President Joe Biden announced on Monday what he called a permanent stop to new oil and gas drilling across more than 625 million acres of US coastal waters, saying he was making the move because drilling posed unnecessary risks to the environment, public health and the coastal communities’ economies.
The ban is part of an effort to fortify Biden’s environmental legacy in ways that some experts believe could not be quickly reversed by President-elect Donald J. Trump, who has heavy support from the oil and gas industry and has promised to expand drilling.
Biden also intends on Tuesday to announce two new national monuments in California, preserving more than 800,000 acres of ecologically fragile and culturally significant tribal lands.
Biden called it a climate imperative to block offshore drilling on about 20 per cent of the nearly 3.2 billion acres of seabed controlled by the US. He is relying on an obscure provision of a 1953 law, the Outer Continental Shelf Lands Act, which he says gives him the authority for this executive order.
The measure prevents new drilling along the entire Eastern Seaboard; along the Pacific Coast along California, Oregon and Washington; in the eastern Gulf of Mexico; and in the Northern Bering Sea in Alaska.

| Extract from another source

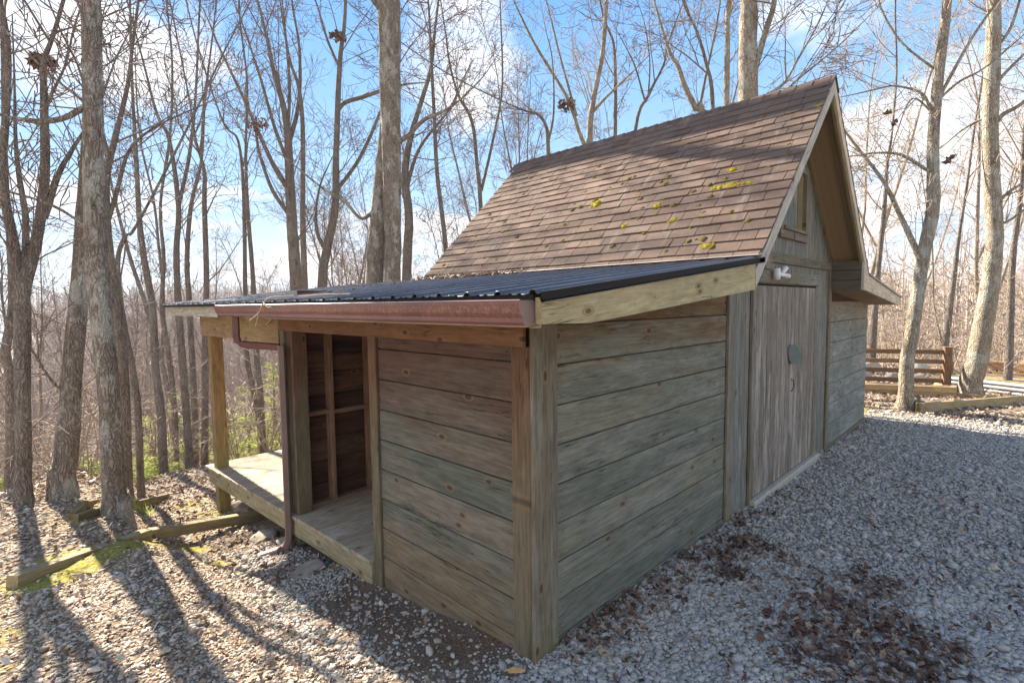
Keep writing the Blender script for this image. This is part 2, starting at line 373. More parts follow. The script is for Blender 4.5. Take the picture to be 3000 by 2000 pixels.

In many ways, the ban is symbolic. There has been almost no oil and gas exploration off California’s shores since an enormous oil spill near Santa Barbara in 1969 that shocked the nation. Drilling in Arctic federal waters is currently limited to a single facility in the Beaufort Sea. Trump himself imposed a 10-year moratorium on drilling along the Atlantic coast from North Carolina to Florida when he was courting voters in those states during his re-election campaign in 2020. And the eastern Gulf of Mexico has been under some form of drilling moratorium since 2006.
“The relatively minimal fossil fuel potential in the areas I am withdrawing do not justify the environmental, public health and economic risks that would come from new leasing and drilling,” Biden said in a statement.
The executive order would not stop new drilling in the central and western areas of the Gulf of Mexico, some of which has been mandated by Congress.
The Gulf produces nearly 15 per cent of the nation’s oil and accounts for about 97 per cent of US offshore gas production.
“My decision reflects what coastal communities, businesses and beachgoers have known for a long time: that drilling off these coasts could cause irreversible damage to places we hold dear and is unnecessary to meet our nation’s energy needs,” Biden said.